Some day I'd like to have a long barreled ladder sighted military styled flintlock set up to use with off the shelf 425 to 550 grain fifty caliber molds. Left handed of course!
🤪
 
Those conicals look like Lee Precision's REAL's, i.e., Rifling Engraved At Loading and are better suited to rifles with twists of 1:48" and faster. They also are a bit more accurate with a card stock over powder wad.
Tried them in a 1 in72" twist 58 caliber and after 10 shots you would have thought it was a nice pattern with very large buckshot, only 9 holes on a 36" paper target.

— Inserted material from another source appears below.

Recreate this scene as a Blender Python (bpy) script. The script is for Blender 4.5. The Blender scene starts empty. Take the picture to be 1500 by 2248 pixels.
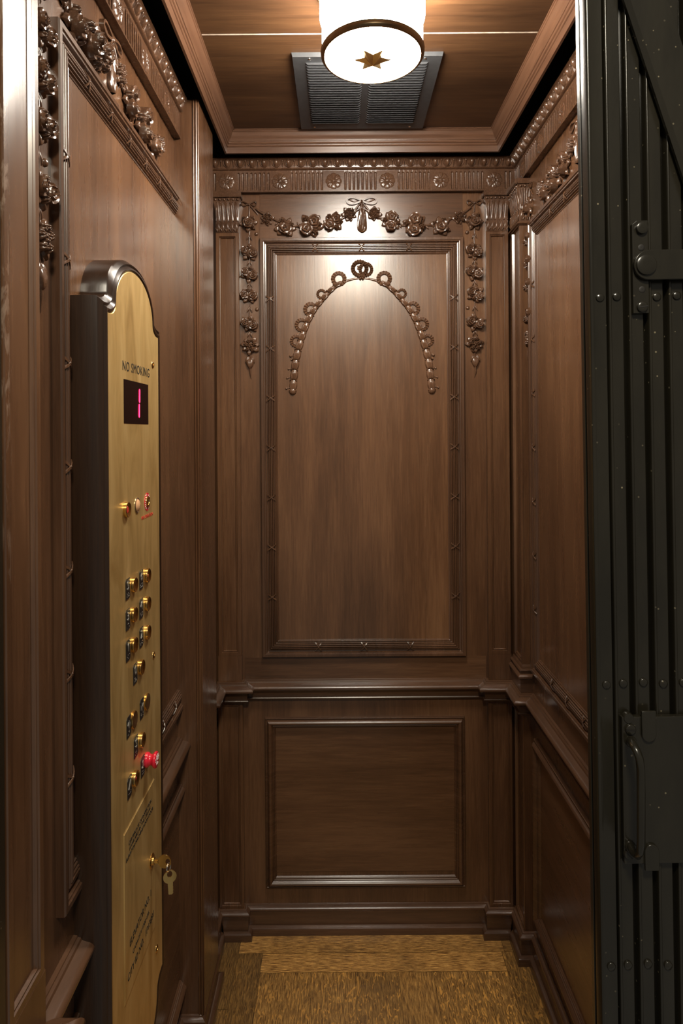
import bpy, math, random
import numpy as np
from mathutils import Vector, Matrix

# ------------------------------------------------------------------ basics
PI = math.pi
SC = bpy.context.scene
COL = SC.collection
CAMZ = 1.485                       # camera height above the cabin floor
F = 1400.0                         # focal length in pixels of the 1500x2248 frame
VPX, VPY, ROLL = 745.0, 947.0, 0.007
XL, XR, YB = -0.395, 0.538, 1.90   # left wall, right wall, back wall
YN = 0.70                          # door opening plane
TOP = CAMZ + 0.803                 # top of the panelled walls
Z = lambda z: CAMZ + z


def dero(px, py):
    dx, dy = px - VPX, py - VPY
    return dx - ROLL * dy, dy + ROLL * dx


def bk(px, py, w=0.0):             # measured point -> (u, v) on the back wall
    dx, dy = dero(px, py)
    Y = YB - w
    return dx / F * Y, CAMZ - dy / F * Y


def lf(px, py, X):                 # measured point -> (y, z) on a plane x = X
    dx, dy = dero(px, py)
    Y = X * F / dx
    return Y, CAMZ - dy / F * Y


class Wall:
    def __init__(s, o, U, N):
        s.o, s.U, s.N = Vector(o), Vector(U), Vector(N)

    def __call__(s, u, v, w):
        p = s.o + s.U * u + s.N * w
        return (p.x, p.y, v)


BACK = Wall((0, YB, 0), (1, 0, 0), (0, -1, 0))
LEFT = Wall((XL, 0, 0), (0, 1, 0), (1, 0, 0))
RIGHT = Wall((XR, 0, 0), (0, 1, 0), (-1, 0, 0))


class MB:
    def __init__(s):
        s.v, s.f = [], []

    def add(s, vs, fs):
        b = len(s.v)
        s.v += [tuple(p) for p in vs]
        s.f += [tuple(b + i for i in f) for f in fs]

    def grid(s, rows, closeu=False):
        n, m = len(rows), len(rows[0])
        vs = [p for r in rows for p in r]
        fs = []
        for i in range(n - 1):
            for j in range(m if closeu else m - 1):
                k = (j + 1) % m
                fs.append((i * m + j, i * m + k, (i + 1) * m + k, (i + 1) * m + j))
        s.add(vs, fs)

    def box(s, x0, x1, y0, y1, z0, z1):
        vs = [(x, y, z) for x in (x0, x1) for y in (y0, y1) for z in (z0, z1)]
        s.add(vs, [(0, 1, 3, 2), (4, 6, 7, 5), (0, 4, 5, 1), (2, 3, 7, 6), (0, 2, 6, 4), (1, 5, 7, 3)])

    def wbox(s, W, u0, u1, v0, v1, w0, w1):
        vs = [W(u, v, w) for u in (u0, u1) for v in (v0, v1) for w in (w0, w1)]
        s.add(vs, [(0, 1, 3, 2), (4, 6, 7, 5), (0, 4, 5, 1), (2, 3, 7, 6), (0, 2, 6, 4), (1, 5, 7, 3)])

    def wpoly(s, W, pts, w0, w1):  # prism from a polygon in wall coordinates
        n = len(pts)
        vs = [W(u, v, w0) for u, v in pts] + [W(u, v, w1) for u, v in pts]
        fs = [tuple(range(n)), tuple(range(2 * n - 1, n - 1, -1))]
        fs += [(i, (i + 1) % n, n + (i + 1) % n, n + i) for i in range(n)]
        s.add(vs, fs)

    def dome(s, W, u, v, w, ru, rv, rw, n=10, m=5):
        rows = []
        for i in range(m + 1):
            a = PI / 2 * i / m
            rows.append([W(u + ru * math.cos(a) * math.cos(2 * PI * j / n), v + rv * math.cos(a) * math.sin(2 * PI * j / n),
                           w + rw * math.sin(a)) for j in range(n)])
        s.grid(rows, True)

    def lathe(s, M, prof, n=32):   # prof (r, z) about local z of matrix M
        rows = [[tuple(M @ Vector((r * math.cos(2 * PI * j / n), r * math.sin(2 * PI * j / n), z))) for j in range(n)] for r, z in prof]
        s.grid(rows, True)

    def tube(s, pts, r, n=8, caps=True):
        pts = [Vector(p) for p in pts]
        rr = r if isinstance(r, (list, tuple)) else [r] * len(pts)
        rows = []
        up = Vector((0.13, 0.21, 0.97))
        for i, p in enumerate(pts):
            t = (pts[min(i + 1, len(pts) - 1)] - pts[max(i - 1, 0)]).normalized()
            a = t.cross(up)
            if a.length < 1e-4:
                a = t.cross(Vector((1, 0, 0)))
            a.normalize()
            b = t.cross(a)
            rows.append([tuple(p + (a * math.cos(2 * PI * j / n) + b * math.sin(2 * PI * j / n)) * rr[i]) for j in range(n)])
        base = len(s.v)
        s.grid(rows, True)
        if caps:
            s.f.append(tuple(base + j for j in range(n)))
            s.f.append(tuple(base + (len(pts) - 1) * n + j for j in reversed(range(n))))

    def build(s, name, mat, parent=None, smooth=30, bevel=0, fix=True):
        me = bpy.data.meshes.new(name)
        vs = s.v
        if parent is not None:
            o0 = WLOC[parent.name]
            vs = [(x - o0[0], y - o0[1], z - o0[2]) for x, y, z in vs]
        me.from_pydata(vs, [], s.f)
        me.materials.append(mat)
        if fix:
            import bmesh
            bm = bmesh.new(); bm.from_mesh(me)
            bmesh.ops.recalc_face_normals(bm, faces=bm.faces)
            bm.to_mesh(me); bm.free()
        if smooth:
            me.shade_smooth()
            me.set_sharp_from_angle(angle=math.radians(smooth))
        o = bpy.data.objects.new(name, me)
        COL.objects.link(o)
        if parent is not None:
            o.parent = parent
        WLOC[o.name] = WLOC[parent.name] if parent is not None else (0, 0, 0)
        if bevel:
            md = o.modifiers.new('bevel', 'BEVEL')
            md.width, md.segments, md.limit_method = bevel, 2, 'ANGLE'
        return o


WLOC = {}


def thing(name, label, cat, loc=(0, 0, 0), group=None):
    o = bpy.data.objects.new(name, None)
    COL.objects.link(o)
    o.location = loc
    o.empty_display_size = 0.05
    WLOC[o.name] = tuple(loc)
    tag(o, label, cat, group)
    return o


def tag(o, label=None, cat=None, group=None, kind=None):
    if label: o['label'] = label
    if cat: o['category'] = cat
    if group: o['group'] = group
    if kind: o['kind'] = kind
    return o


def struct(o, label, cat):
    return tag(o, label, cat, kind='structure')


# ------------------------------------------------------------------ materials
def nodes(name):
    m = bpy.data.materials.new(name)
    m.use_nodes = True
    nt = m.node_tree
    b = nt.nodes['Principled BSDF']
    return m, nt, b


def N(nt, t, **k):
    n = nt.nodes.new(t)
    for a, v in k.items():
        if a.startswith('i_'):
            n.inputs[a[2:].replace('_', ' ')].default_value = v
        else:
            setattr(n, a, v)
    return n


def ramp(nt, stops):
    r = nt.nodes.new('ShaderNodeValToRGB')
    el = r.color_ramp.elements
    while len(el) < len(stops):
        el.new(0.5)
    for e, (p, c) in zip(el, stops):
        e.position = p
        e.color = (*c, 1) if len(c) == 3 else c
    return r


def noise(nt, coord, scale3, scale, detail=4, rough=0.55, dist=0.0):
    mp = N(nt, 'ShaderNodeMapping')
    mp.inputs['Scale'].default_value = scale3
    nt.links.new(coord, mp.inputs['Vector'])
    n = N(nt, 'ShaderNodeTexNoise')
    n.inputs['Scale'].default_value = scale
    n.inputs['Detail'].default_value = detail
    n.inputs['Roughness'].default_value = rough
    n.inputs['Distortion'].default_value = dist
    nt.links.new(mp.outputs[0], n.inputs['Vector'])
    return n.outputs['Fac']


def wood(name, grain='z', dark=(0.048, 0.0200, 0.0085), mid=(0.118, 0.0520, 0.0225), light=(0.215, 0.1020, 0.0450), rough=0.25, coat=0.45,
         carve=False, scuff=False, crough=0.24):
    tint = lambda c: (c[0] * 0.84, c[1] * 0.88, c[2] * 0.96)
    dark, mid, light = tint(dark), tint(mid), tint(light)
    m, nt, b = nodes(name)
    L = nt.links
    geo = N(nt, 'ShaderNodeNewGeometry')
    pos = geo.outputs['Position']
    lng = {'z': (1, 1, 0.05), 'x': (0.05, 1, 1), 'y': (1, 0.05, 1), 'h': (0.06, 0.06, 1), 'n': (1, 1, 1)}[grain]
    fine = noise(nt, pos, lng, 190, 5, 0.7)
    med = noise(nt, pos, tuple(min(1, s * 1.6) for s in lng), 26, 4, 0.6, 0.6)
    blot = noise(nt, pos, tuple(min(1, s * 5) for s in lng), 5.5, 3, 0.5)
    a = N(nt, 'ShaderNodeMath', operation='MULTIPLY'); a.inputs[1].default_value = 0.36
    L.new(fine, a.inputs[0])
    c = N(nt, 'ShaderNodeMath', operation='MULTIPLY_ADD'); c.inputs[1].default_value = 0.34
    L.new(med, c.inputs[0]); L.new(a.outputs[0], c.inputs[2])
    d = N(nt, 'ShaderNodeMath', operation='MULTIPLY_ADD'); d.inputs[1].default_value = 0.46
    L.new(blot, d.inputs[0]); L.new(c.outputs[0], d.inputs[2])
    r = ramp(nt, [(0.36, dark), (0.57, mid), (0.80, light)])
    L.new(d.outputs[0], r.inputs[0])
    out = r.outputs[0]
    if carve:                       # wax and dust gathered in the carving, worn paler on the arrises
        pn = noise(nt, pos, (1, 1, 1), 320, 3, 0.6)
        pr = ramp(nt, [(0.56, (0, 0, 0)), (0.74, (0.5, 0.5, 0.5))])
        L.new(pn, pr.inputs[0])
        mx = N(nt, 'ShaderNodeMix', data_type='RGBA')
        L.new(pr.outputs[0], mx.inputs[0]); L.new(out, mx.inputs[6])
        mx.inputs[7].default_value = (0.20, 0.125, 0.075, 1)
        out = mx.outputs[2]
    if scuff:                       # varnish rubbed off along the edge by the doorway
        sp = N(nt, 'ShaderNodeSeparateXYZ'); L.new(pos, sp.inputs[0])
        mr = N(nt, 'ShaderNodeMapRange'); mr.inputs[1].default_value = 0.729; mr.inputs[2].default_value = 0.706
        L.new(sp.outputs['Y'], mr.inputs[0])
        zr = N(nt, 'ShaderNodeMapRange'); zr.inputs[1].default_value = 1.25; zr.inputs[2].default_value = 1.5
        L.new(sp.outputs['Z'], zr.inputs[0])
        sn = noise(nt, pos, (1, 1, 0.25), 70, 4, 0.65, 0.8)
        sr = ramp(nt, [(0.50, (0, 0, 0)), (0.60, (1, 1, 1))]); L.new(sn, sr.inputs[0])
        m1 = N(nt, 'ShaderNodeMath', operation='MULTIPLY'); L.new(mr.outputs[0], m1.inputs[0]); L.new(sr.outputs[0], m1.inputs[1])
        m2 = N(nt, 'ShaderNodeMath', operation='MULTIPLY'); L.new(m1.outputs[0], m2.inputs[0]); L.new(zr.outputs[0], m2.inputs[1])
        m3 = N(nt, 'ShaderNodeMath', operation='MULTIPLY'); L.new(m2.outputs[0], m3.inputs[0]); m3.inputs[1].default_value = 0.6
        mx = N(nt, 'ShaderNodeMix', data_type='RGBA')
        L.new(m3.outputs[0], mx.inputs[0]); L.new(out, mx.inputs[6]); mx.inputs[7].default_value = (0.32, 0.23, 0.17, 1)
        out = mx.outputs[2]
    L.new(out, b.inputs['Base Color'])
    rn = noise(nt, pos, lng, 60, 3, 0.6)
    rr = N(nt, 'ShaderNodeMapRange')
    rr.inputs[3].default_value = rough - 0.06; rr.inputs[4].default_value = rough + 0.08
    L.new(rn, rr.inputs[0]); L.new(rr.outputs[0], b.inputs['Roughness'])
    b.inputs['Coat Weight'].default_value = coat
    b.inputs['Coat Roughness'].default_value = crough
    b.inputs['Specular IOR Level'].default_value = 0.5
    bp = N(nt, 'ShaderNodeBump'); bp.inputs['Strength'].default_value = 0.22; bp.inputs['Distance'].default_value = 0.0006
    L.new(fine, bp.inputs['Height']); L.new(bp.outputs[0], b.inputs['Normal'])
    return m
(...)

Safest place was the 10"s in the center.
They work well with a faster twist and do penatrate pretty decent on game, I just prefer a round ball for all around use.
 
I hunt with either a 50 cal or 54 cal. From the 50 all I shoot are Hornady Pa Conicals with 90% of that gunk lube they use wiped off. For the 54 all I hunt with are Lyman 533-476, hollow base, Minie lubed with SPG.

Both barrels are GM with 1-70 (or thereabout) twist. Both the Pa Conical and the Minie have a hollow base to expand easily and engage the rifling.

Both are very accurate out to 100yds.

I use these types of conicals as for me, they are easier to load and reload than a PRB. I have a physical disability with my left arm\hand and find keeping a patch and RB aligned for loading more difficult that an "ordinary guy."

The deer die just like a PRB, but for me it's a matter of "it's just easier".

Here's the 54 cal shooting the Minie. 5 shot group, from a bench, 100 yards. BTW, for the Minie to "stay put" in the barrel, I've used a Lee Universal Expander die and have "bumped" the hollow base of the Minie to the diameter that is just enough for the Minie to stay put once shoved down the barrel. IF not, the Minie has a proclivity to not stay seated....which is fine if you're just loading, keep the rifle up or level and shooting. But for hunting that never happens.